Il y a quelque chose de signifiant aussi, au moment de Nous Toutes, le cortège de tête Nous Aussi rassemblait toutes les oubliées de la pensée féministe mainstream.
Je pense que ça travaille, et il y a le besoin de non-mixité. Ce qui va en sortir je ne sais pas, mais un des grands enjeux pour moi c’est vraiment de saisir à quel point ce que les théoriciens américains ont appelé la « colonialité », c’est-à-dire ce qui reste même quand il n’y a plus d’empire, est prégnante. Ce sont les dimensions économiques, culturelles, idéologiques, qui dominent au niveau global comme local.
Vous ouvrez la conclusion de l’essai sur une invitation, une « possibilité d’imaginer » autre chose.
Oui il faut vraiment sortir de cette loi de fer qui dit qu’il n’y a pas d’alternative. C’est effrayant, c’est une loi qui cause beaucoup de désespoir.
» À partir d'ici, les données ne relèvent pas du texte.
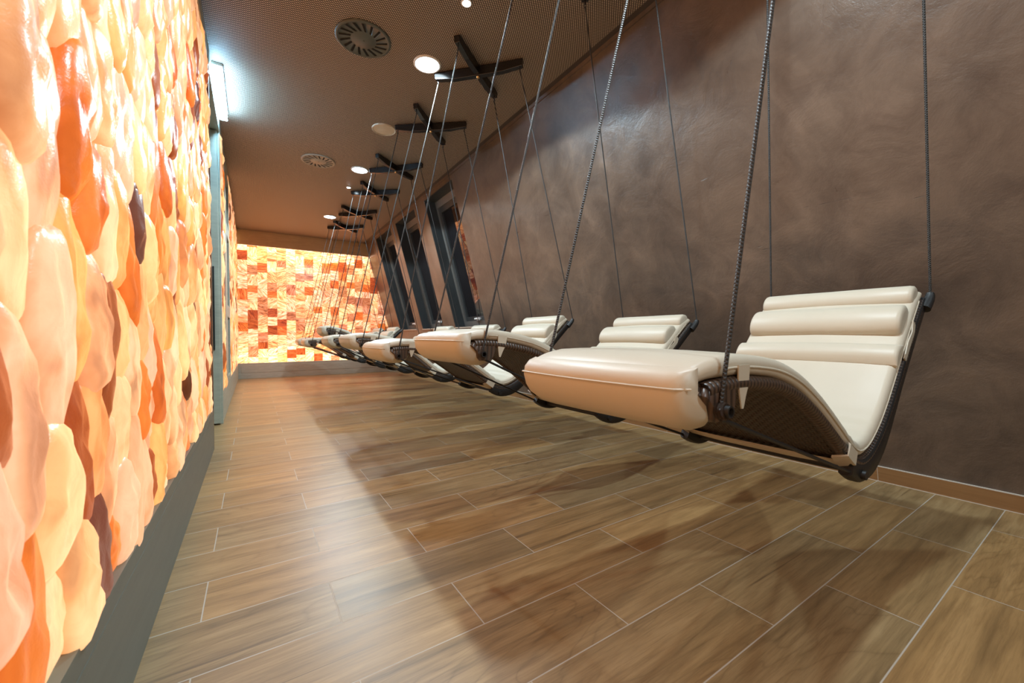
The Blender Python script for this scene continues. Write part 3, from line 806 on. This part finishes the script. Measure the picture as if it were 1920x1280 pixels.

C’est le « qu’est-ce qu’on peut faire ? ». Chaque matin je lis au moins 7-6 journaux, parfois je me demande comment je vais pouvoir faire. Je fais un parallèle avec la théorie du choc de Naomi Klein, vous êtes bombardés de choses qui vous rendent presque incapables de bouger. Or, ce n’est jamais un phénomène, comme s’il n’y avait qu’un méchant dans ce coin et dans un autre. C’est ça l’effort à faire, faire le lien avec toute une structure qui se tient.